Gold has been cruising close to its record highs in the past few days but seems to be struggling to bust out of consolidation.
Check out these inflection points I’m watching!
All this talk about the size of the Fed’s potential September rate cut seems to be keeping this precious metal on edge!
Market players are keeping extra close tabs on U.S. data points these days, attempting to gauge if the FOMC is about to announce a standard 0.25% reduction in borrowing costs or a larger 0.50% cut later this month.
With that, shifting expectations have kept this anti-USD asset bouncing back and forth between support around $2,475 and resistance at $2,525 near R1 ($2,527.37).
Can the upcoming U.S. CPI release keep gold prices in this range?
Remember that directional biases and volatility conditions in market price are typically driven by fundamentals. If you haven’t yet done your homework on the U.S. dollar and gold, then it’s time to check out the economic calendar and stay updated on daily fundamental news!
XAU/USD has been edging higher so far this week, climbing within striking distance of the range resistance once again.
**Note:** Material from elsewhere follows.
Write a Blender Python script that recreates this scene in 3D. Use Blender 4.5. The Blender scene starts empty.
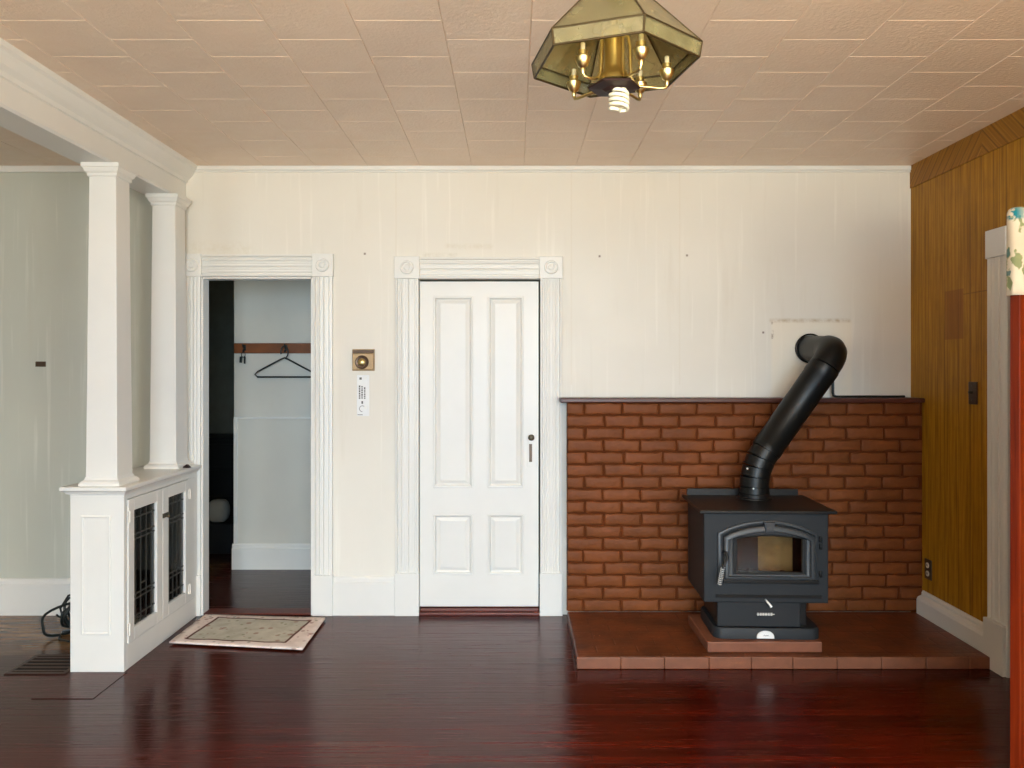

Keep an eye out for reversal candlesticks around this area that could attract gold bears and send the precious metal back down to the area of interest around $2,500 and the pivot point level or all the way down to the bottom of the range.
Just the same, keep your eyes peeled for long green candlesticks suggesting a upside break of the range resistance since these could convince gold bulls to charge to fresh record highs.
Don’t forget to practice proper risk management and stay aware of top-tier market catalysts when trading this one. Good luck!